**MATERIAL:**
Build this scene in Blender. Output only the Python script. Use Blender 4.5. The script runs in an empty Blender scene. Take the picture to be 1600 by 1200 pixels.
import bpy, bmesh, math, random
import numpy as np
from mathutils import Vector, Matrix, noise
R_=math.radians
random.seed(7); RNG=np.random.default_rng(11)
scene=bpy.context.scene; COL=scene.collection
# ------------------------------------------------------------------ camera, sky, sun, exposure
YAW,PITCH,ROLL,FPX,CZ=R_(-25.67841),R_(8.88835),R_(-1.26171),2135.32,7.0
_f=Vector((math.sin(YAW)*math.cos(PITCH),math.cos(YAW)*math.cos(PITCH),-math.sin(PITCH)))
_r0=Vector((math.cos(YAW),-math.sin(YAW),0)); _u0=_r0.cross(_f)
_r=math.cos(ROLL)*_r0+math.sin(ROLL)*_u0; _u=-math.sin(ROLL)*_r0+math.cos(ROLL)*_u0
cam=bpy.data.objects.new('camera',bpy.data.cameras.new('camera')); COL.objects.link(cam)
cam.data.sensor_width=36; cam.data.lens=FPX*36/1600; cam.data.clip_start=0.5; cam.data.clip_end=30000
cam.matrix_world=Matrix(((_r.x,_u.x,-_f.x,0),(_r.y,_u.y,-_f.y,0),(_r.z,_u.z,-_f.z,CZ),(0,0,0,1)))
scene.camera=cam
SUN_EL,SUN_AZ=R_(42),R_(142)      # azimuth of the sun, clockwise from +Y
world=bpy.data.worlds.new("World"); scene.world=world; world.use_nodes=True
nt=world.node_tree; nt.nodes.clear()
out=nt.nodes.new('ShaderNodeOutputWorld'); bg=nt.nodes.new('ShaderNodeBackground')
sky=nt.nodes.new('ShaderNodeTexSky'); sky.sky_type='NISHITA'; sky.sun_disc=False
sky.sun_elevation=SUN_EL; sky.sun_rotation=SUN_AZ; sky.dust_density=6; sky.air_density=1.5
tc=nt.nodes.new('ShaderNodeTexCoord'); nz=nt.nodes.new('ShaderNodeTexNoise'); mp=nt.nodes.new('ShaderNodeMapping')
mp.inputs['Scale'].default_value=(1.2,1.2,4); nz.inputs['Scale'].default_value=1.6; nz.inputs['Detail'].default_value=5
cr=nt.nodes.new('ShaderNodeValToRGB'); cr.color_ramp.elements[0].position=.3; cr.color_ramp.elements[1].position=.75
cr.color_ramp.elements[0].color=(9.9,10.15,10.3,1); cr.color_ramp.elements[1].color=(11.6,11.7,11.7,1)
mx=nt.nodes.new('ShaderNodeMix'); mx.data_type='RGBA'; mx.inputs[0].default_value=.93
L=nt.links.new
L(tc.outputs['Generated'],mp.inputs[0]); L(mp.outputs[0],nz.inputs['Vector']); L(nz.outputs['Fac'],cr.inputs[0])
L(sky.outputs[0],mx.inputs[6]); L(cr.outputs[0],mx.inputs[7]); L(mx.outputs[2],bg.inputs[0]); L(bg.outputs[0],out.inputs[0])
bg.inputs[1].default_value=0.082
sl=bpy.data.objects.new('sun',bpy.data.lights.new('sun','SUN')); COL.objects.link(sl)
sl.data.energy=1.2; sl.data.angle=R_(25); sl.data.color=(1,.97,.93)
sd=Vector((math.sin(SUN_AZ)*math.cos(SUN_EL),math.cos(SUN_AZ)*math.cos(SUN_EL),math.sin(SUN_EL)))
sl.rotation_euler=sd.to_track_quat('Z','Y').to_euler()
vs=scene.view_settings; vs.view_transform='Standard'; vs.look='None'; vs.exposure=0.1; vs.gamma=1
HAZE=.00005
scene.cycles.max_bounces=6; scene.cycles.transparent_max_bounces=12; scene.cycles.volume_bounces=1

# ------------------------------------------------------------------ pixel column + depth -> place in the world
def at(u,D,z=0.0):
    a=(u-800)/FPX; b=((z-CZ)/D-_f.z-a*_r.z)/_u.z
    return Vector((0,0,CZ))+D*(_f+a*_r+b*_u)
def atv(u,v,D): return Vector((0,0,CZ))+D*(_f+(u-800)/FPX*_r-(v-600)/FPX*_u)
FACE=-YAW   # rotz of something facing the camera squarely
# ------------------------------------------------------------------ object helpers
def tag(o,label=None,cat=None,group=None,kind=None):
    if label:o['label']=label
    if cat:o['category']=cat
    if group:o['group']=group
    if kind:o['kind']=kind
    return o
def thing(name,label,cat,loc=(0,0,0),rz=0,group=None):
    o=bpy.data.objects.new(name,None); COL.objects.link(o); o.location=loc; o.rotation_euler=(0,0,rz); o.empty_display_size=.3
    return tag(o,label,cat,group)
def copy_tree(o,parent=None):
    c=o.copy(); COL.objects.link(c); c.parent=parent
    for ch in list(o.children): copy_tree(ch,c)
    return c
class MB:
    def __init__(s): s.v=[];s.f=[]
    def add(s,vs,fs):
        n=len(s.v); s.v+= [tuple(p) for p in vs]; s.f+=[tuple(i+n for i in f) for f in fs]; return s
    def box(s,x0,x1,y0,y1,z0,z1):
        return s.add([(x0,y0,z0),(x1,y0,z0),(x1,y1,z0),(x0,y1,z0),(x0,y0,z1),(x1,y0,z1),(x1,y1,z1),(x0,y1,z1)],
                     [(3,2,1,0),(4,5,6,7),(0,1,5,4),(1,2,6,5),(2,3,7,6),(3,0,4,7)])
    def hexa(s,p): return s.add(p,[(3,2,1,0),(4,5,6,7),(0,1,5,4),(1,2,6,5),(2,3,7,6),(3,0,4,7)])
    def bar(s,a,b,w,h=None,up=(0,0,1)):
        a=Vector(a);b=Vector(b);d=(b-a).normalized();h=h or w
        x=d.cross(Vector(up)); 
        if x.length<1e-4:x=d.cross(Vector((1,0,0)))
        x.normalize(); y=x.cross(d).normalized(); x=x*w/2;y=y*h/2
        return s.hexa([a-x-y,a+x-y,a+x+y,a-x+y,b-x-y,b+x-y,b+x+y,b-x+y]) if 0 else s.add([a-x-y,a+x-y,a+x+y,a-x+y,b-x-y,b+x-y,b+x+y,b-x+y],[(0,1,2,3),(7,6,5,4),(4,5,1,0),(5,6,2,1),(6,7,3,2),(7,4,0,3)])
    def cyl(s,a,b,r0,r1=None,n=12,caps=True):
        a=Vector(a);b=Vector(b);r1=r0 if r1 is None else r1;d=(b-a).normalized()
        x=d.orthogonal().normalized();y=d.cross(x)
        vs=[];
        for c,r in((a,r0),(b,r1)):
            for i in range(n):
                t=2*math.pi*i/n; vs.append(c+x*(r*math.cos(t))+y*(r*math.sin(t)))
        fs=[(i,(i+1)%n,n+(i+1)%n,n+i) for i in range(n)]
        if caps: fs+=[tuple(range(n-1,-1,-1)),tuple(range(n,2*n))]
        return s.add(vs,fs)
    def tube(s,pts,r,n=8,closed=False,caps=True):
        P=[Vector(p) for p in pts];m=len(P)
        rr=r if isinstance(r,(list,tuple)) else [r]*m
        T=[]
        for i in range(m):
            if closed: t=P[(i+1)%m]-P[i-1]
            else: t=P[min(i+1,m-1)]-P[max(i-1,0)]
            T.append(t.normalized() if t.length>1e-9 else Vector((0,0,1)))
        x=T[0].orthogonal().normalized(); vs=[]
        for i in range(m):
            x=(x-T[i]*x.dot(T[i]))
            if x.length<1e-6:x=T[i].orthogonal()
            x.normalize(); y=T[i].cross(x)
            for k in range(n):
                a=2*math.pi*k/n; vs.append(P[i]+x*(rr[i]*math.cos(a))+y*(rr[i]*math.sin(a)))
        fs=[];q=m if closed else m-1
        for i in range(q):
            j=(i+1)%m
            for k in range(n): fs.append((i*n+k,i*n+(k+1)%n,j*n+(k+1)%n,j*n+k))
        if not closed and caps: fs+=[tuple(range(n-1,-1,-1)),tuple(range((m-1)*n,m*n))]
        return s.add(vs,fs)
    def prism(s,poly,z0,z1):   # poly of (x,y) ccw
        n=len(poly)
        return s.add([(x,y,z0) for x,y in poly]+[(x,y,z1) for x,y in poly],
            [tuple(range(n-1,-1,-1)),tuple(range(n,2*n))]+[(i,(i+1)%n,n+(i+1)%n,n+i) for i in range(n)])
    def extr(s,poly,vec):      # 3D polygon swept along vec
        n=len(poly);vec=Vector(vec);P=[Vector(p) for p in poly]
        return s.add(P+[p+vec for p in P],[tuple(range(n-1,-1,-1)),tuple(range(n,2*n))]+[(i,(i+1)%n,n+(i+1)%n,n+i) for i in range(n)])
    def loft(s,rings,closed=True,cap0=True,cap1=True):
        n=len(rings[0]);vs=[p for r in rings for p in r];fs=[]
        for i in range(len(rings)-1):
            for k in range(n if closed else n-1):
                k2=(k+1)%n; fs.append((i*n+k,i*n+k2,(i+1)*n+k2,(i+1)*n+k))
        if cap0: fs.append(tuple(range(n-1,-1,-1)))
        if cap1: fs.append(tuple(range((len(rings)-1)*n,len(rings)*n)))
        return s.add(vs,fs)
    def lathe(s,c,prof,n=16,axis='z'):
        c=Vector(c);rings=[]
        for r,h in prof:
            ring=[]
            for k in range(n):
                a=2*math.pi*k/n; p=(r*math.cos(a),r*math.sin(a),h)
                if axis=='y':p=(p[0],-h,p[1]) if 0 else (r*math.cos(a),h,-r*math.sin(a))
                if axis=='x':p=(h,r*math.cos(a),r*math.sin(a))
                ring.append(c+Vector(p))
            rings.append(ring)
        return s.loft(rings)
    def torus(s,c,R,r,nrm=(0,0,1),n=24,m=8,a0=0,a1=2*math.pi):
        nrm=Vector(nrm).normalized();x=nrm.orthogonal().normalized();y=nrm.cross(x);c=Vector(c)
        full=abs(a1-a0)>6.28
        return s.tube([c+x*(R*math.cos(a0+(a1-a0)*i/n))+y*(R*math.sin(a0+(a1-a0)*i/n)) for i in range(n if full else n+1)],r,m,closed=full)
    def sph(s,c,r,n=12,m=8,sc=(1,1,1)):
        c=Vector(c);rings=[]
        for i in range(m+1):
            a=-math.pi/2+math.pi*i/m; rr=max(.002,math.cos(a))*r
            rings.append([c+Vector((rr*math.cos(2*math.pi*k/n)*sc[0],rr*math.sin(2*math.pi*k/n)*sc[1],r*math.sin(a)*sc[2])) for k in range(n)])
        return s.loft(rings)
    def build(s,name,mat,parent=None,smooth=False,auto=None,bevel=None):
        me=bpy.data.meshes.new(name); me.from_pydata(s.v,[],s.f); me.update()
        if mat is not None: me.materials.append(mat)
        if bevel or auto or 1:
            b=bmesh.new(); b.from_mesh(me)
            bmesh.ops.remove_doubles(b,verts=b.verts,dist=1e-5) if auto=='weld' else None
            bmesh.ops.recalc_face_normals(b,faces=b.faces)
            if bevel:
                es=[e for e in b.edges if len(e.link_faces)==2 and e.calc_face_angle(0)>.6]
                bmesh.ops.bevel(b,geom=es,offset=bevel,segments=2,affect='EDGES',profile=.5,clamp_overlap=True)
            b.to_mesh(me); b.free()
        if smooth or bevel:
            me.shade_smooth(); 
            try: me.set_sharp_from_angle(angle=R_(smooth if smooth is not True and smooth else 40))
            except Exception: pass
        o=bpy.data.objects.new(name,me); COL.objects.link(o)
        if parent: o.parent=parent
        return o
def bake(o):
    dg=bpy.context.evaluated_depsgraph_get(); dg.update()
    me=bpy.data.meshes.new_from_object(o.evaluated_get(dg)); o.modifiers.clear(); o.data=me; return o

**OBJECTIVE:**
State the count of lines in the data holding the word "scene", adding nothing to it.

**FINISHED EXERCISE:**
6